For White it may be a classic case of the right candidate running in the wrong cycle. He has strong favorability numbers at a 46/39 spread while Perry can only break even on his approval rating at 45% giving him good marks and 45% bad ones. White leads with independent voters 50-44. That makes him one of very few Democratic candidates anywhere in the country leading with that group this year and it’s all the more impressive given that Barack Obama’s approval rating with that same ground of independents is a 33/55 spread.
Ultimately though to win as a Democrat in Texas you’re going to have to win a fair amount of crossover support from Republican voters and in the end White just wasn’t able to do it. Just 11% of GOP voters are planning to support him, a number equivalent to the 11% of Democrats who plan to vote for Perry. In this highly polarized political climate Republicans just aren’t particularly inclined to vote for any Democrat, even an unusually appealing one like White.
You can see their data here. Forty-four percent of their sample reported having already voted, and Perry’s lead with them was 56-44. That is a pretty small sample (44% of their 568 respondents is 250), making its margin of error 6.2%, but that’s a mighty thin reed on which to hang hopes. PPP did report, as it had before, that there was no enthusiasm gap in Texas, which it defines by comparing the partisan makeup of the 2010 electorate to that of 2008. They just didn’t see White getting enough crossover support to win. My gut says that the level of White’s Republican support is understated by PPP, but the only recent poll with a sufficient level of detail to compare it to is that UT/Trib poll, which I don’t trust at all. We’ll have to see what the precinct data ultimately tells us.
Time for White to focus on his Senate primary against John Sharp. I still go back to the point I think McCain beat Obama 54-45 (or so) and given all that has happened in the past yr I don’t see any way that a Dem can improve on that in a statewide ballot. Plus based on your daily voter reports the R’s have come out stronger in Houston, where White needed a big D turnout.
Once again if Democrats in Texas are serious about building the state party they need to stop donating money out of state and invest it in Texas.
.Hey listen, your normal straight forward analysis have been over shadowed by your own bias.
Of course White is going to lose. Did you see him on TV last night?

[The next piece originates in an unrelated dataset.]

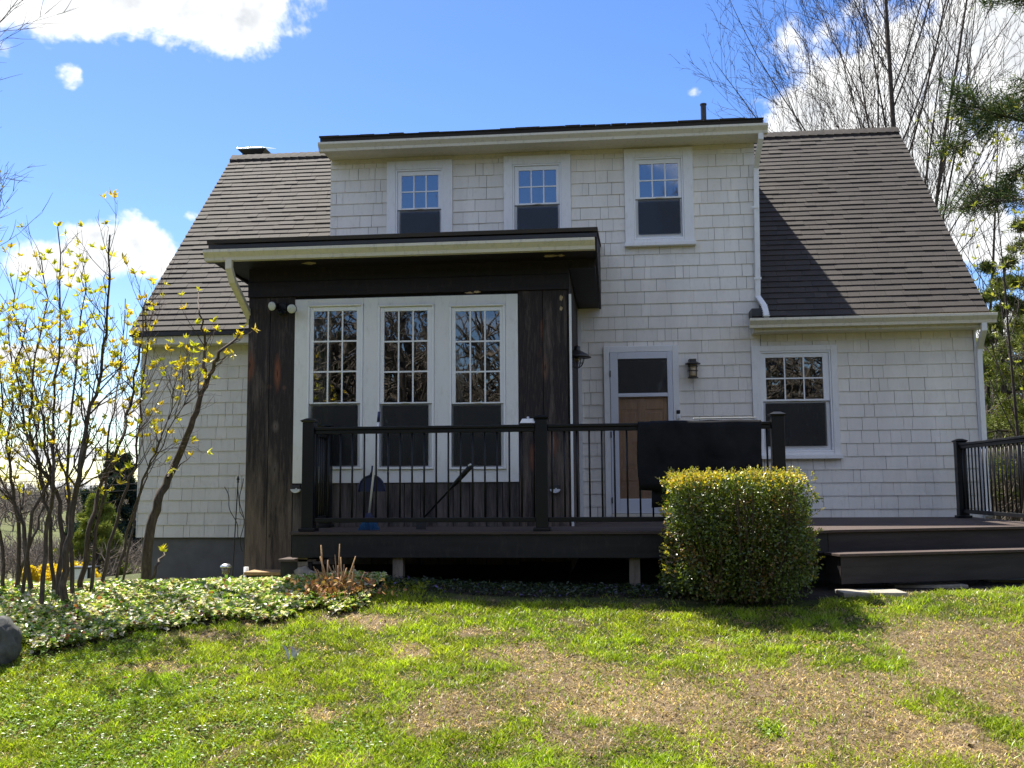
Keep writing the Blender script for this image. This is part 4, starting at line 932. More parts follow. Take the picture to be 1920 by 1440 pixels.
# twin floodlight
def flood():
    c = A(528, 580, PY-.05); t = thing('floodlight', (c.x, PY-.01, c.z), 'twin round floodlight at the top of the left porch boards', 'floodlight')
    MB().box(c.x-.05, c.x+.05, PY-.05, PY-.013, c.z-.05, c.z+.07).build('base', M['black'], t, bevel=.006)
    for s, px, py, tilt in ((-1, 510, 574, -.35), (1, 547, 579, .25)):
        q = A(px, py, PY-.17)
        sh = MB().lathe((0,0,0), [(.018, .10), (.03, .09), (.034, .05), (.054, .015), (.056, 0)], 18, 'y'); Rm = Matrix.Translation(q) @ Matrix.Rotation(tilt, 4, 'Z') @ Matrix.Rotation(.18, 4, 'X')
        sh.v = [tuple(Rm @ Vector(v)) for v in sh.v]; so_ = sh.build('lamp_shade', M['black'], t, smooth=True)
        ln = MB().lathe((0,0,0), [(.0505, .0), (.048, -.006), (.03, -.012), (.002, -.014)], 18, 'y'); ln.v = [tuple(Rm @ Vector(v)) for v in ln.v]; ln.build('lens', lens_m, t, smooth=True)
        MB().tube([(c.x+s*.02, PY-.045, c.z+.0), (q.x, PY-.08, q.z-.005)], .012, 8).build('arm', M['black'], t)
    MB().lathe((c.x, PY-.08, c.z-.045), [(.02, -.02), (.028, 0), (.02, .02)], 12).build('sensor', M['black'], t, smooth=True)
lens_m = paint('frosted_lens', (.62, .64, .56), .25, .12, 90, .3, 150, None, (1,1,1), .6)
flood()
# barn style lamp on the porch's right side
def barn():
    c = A(1082, 662, 11.15); X = c.x; t = thing('barn_lamp', (PX1+.01, 11.15, c.z), 'black barn lamp with wire cage on the right side wall of the porch', 'wall lamp')
    MB().lathe((PX1+.009, 11.15, c.z+.02), [(.06, 0), (.06, .012), (.04, .02)], 16, 'x').build('wall_plate', M['bronze'], t)
    MB().tube([(PX1+.02, 11.15, c.z+.02), (PX1+.06, 11.15, c.z+.035), (X-.03, 11.15, c.z+.035), (X, 11.15, c.z+.03)], .009, 8).build('arm', M['bronze'], t, smooth=True)
    MB().lathe((X, 11.15, c.z), [(.158, -.055), (.162, -.048), (.115, -.012), (.045, .025), (.034, .038), (.034, .075), (.014, .085)], 22).build('shade', M['bronze'], t, smooth=True)
    cg = MB()
    for k in range(6):
        a = math.pi*k/6
        cg.tube([(X+math.cos(a)*.082*math.cos(f), 11.15+math.sin(a)*.082*math.cos(f), c.z-.05+.125*math.sin(f)) for f in np.linspace(0, -math.pi, 13)], .0028, 5)
    for z, r in ((-.05, .082), (-.115, .070)): cg.tube([(X+r*math.cos(q), 11.15+r*math.sin(q), c.z+z) for q in np.linspace(0, 2*math.pi, 19)], .003, 5)
    cg.build('wire_cage', M['bronze'], t)
    MB().lathe((X, 11.15, c.z-.11), [(.004, 0), (.026, .015), (.03, .035), (.02, .07)], 14).build('bulb', M['lampglass'], t, smooth=True)
barn()
# lantern beside the door
def lantern():
    c = A(1299, 691, DY-.12); X, Z = c.x, c.z; Y = DY-.12
    t = thing('wall_lantern', (X, DY-.02, Z), 'bronze wall lantern with amber glass right of the storm door', 'wall lamp')
    MB().box(X-.05, X+.05, DY-.045, DY-.022, Z-.02, Z+.13).build('back_plate', M['bronze'], t, bevel=.004)
    MB().lathe((X, Y, Z+.055), [(.10, -.0), (.10, .010), (.062, .028), (.055, .032), (.05, .04)], 20).build('hood', M['bronze'], t)
    MB().box(X-.045, X+.045, Y-.03, DY-.046, Z+.096, Z+.125).build('arm', M['bronze'], t, bevel=.003)
    MB().lathe((X, Y, Z-.105), [(.050, 0), (.053, .02), (.055, .155)], 18).build('glass', M['amber'], t, smooth=True)
    fr = MB()
    for k in range(4):
        a = math.pi/4+math.pi/2*k; fr.tube([(X+.062*math.cos(a), Y+.062*math.sin(a), Z-.12), (X+.062*math.cos(a), Y+.062*math.sin(a), Z+.056)], .005, 6)
    for z in (-.118, -.03, .03): fr.tube([(X+.064*math.cos(q), Y+.064*math.sin(q), Z+z) for q in np.linspace(0, 2*math.pi, 21)], .005, 5)
    fr.build('frame', M['bronze'], t)
    MB().lathe((X, Y, Z-.125), [(.03, -.006), (.066, 0), (.066, .012)], 18).build('base', M['bronze'], t)
M['amber'] = paint('amber_seeded_glass', (.50, .38, .22), .2, .25, 40, .2, 80, None, (1,1,1), .6)
lantern()
c = A(1272, 776, DY-.07); t = thing('doorbell', (c.x, DY-.05, c.z), 'small black and white camera doorbell on the door casing', 'doorbell')
MB().box(c.x-.026, c.x+.026, DY-.075, DY-.0565, c.z-.068, c.z+.0).build('body', M['whiteplastic'], t, bevel=.008)
MB().box(c.x-.024, c.x+.024, DY-.077, DY-.0566, c.z+.001, c.z+.05).build('camera_head', M['black'], t, bevel=.006)
MB().lathe((c.x, DY-.080, c.z-.035), [(.014, 0), (.014, .004)], 14, 'y').build('button', M['alu'], t)

# iron trellis stake
def stake():
    Y = 9.9; base = A(434, 1075, Y); top = A(446.5, 892, Y)
    base.z = float(gz(base.x, Y)); t = thing('garden_stake', base, 'black iron garden stake with wavy rods by the dark porch corner', 'garden stake')
    m1 = base.lerp(top, .5); MB().tube([base, top-Vector((0,0,.06))], .0065, 6).build('rod', M['iron'], t)
    MB().lathe((top.x, Y, top.z-.075), [(.006, 0), (.014, .01), (.007, .02), (.016, .035), (.002, .085)], 10).build('finial', M['iron'], t, smooth=True)
    wv = MB()
    def wavy(px0, py0, px1, py1, ph, n=26, amp=3.0):
        pts = []
        for i in range(n+1):
            f = i/n; pts.append(A(px0+(px1-px0)*f+amp*math.sin(f*11+ph), py0+(py1-py0)*f, Y+.02*math.sin(f*5+ph)))
        return pts
    wv.tube(wavy(421, 913, 450, 1010, 0), .0045, 5); wv.tube(wavy(452, 897, 455, 1035, 1.5, 30, 4.0), .0045, 5); wv.tube([A(446, 915, Y), A(450, 960, Y), A(458, 973, Y)], .004, 5); wv.tube([A(440, 972, Y), A(462, 974, Y)], .004, 5)
    wv.build('wavy_rod', M['iron'], t)
stake()
def path_light():
    Y = 9.6; c = A(423, 1080, Y); z0 = float(gz(c.x, Y)); zt2 = AZ(423, 1057, Y)
    t = thing('path_light', (c.x, Y, z0), 'small solar path light with domed silver cap beside the iron stake', 'path light')
    MB().tube([(c.x, Y, z0-.02), (c.x, Y, zt2-.10)], .009, 8).build('stem', M['black'], t)
    MB().lathe((c.x, Y, zt2-.105), [(.02, 0), (.038, .01), (.042, .07)], 16).build('globe', M['lampglass'], t, smooth=True)
    MB().lathe((c.x, Y, zt2-.034), [(.056, 0), (.054, .012), (.035, .03), (.004, .036)], 18).build('cap', M['metalcap'], t, smooth=True)
path_light()
c = A(461.5, 1080, 10.3); MBt = MB().tube([(c.x, 10.3, -1.25), (c.x, 10.3, AZ(461, 1063, 10.3))], .026, 12).build('drain_pipe', M['whiteplastic'], None, smooth=True); tag(MBt, 'short white plastic pipe standing at the foot of the porch corner', 'pipe')
c = A(505, 1073, 10.15); o = MB().box(c.x-.22, c.x+.22, 10.0, 10.3, c.z-.02, c.z+.015).build('wood_scrap', M['twig_tan'], None, bevel=.004); tag(o, 'flat reddish board lying at the foot of the dark porch boards', 'board')
o = MB().box(c.x-.2, c.x+.22, 10.02, 10.32, float(gz(c.x, 10.1))-.05, c.z-.022).build('wood_block', M['fascia'], None); tag(o, 'dark block under the flat board at the porch foot', 'block')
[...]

He was calling voters from a phone bank for the media and he was getting answering machines? What kind of campaign is that!
The White folks brag that they made 120k calls this week! What are they running for state senate? How do you run for state office in TX and think bragging about 120k calls in one week is a good talking point.
They also put out a brag sheet on his travels. White went to 14 chamber events since December and hold on the game changer: 17 Rotary club events. Holy shit what is this a race for high school class president?
There has never been a lamer campaign with the resources that this guy has raised to blow such an opportunity (even fat tony was blowing his own daddy’s dough). It looks like White will fall below 40 and take down a dozen or more state house races with him.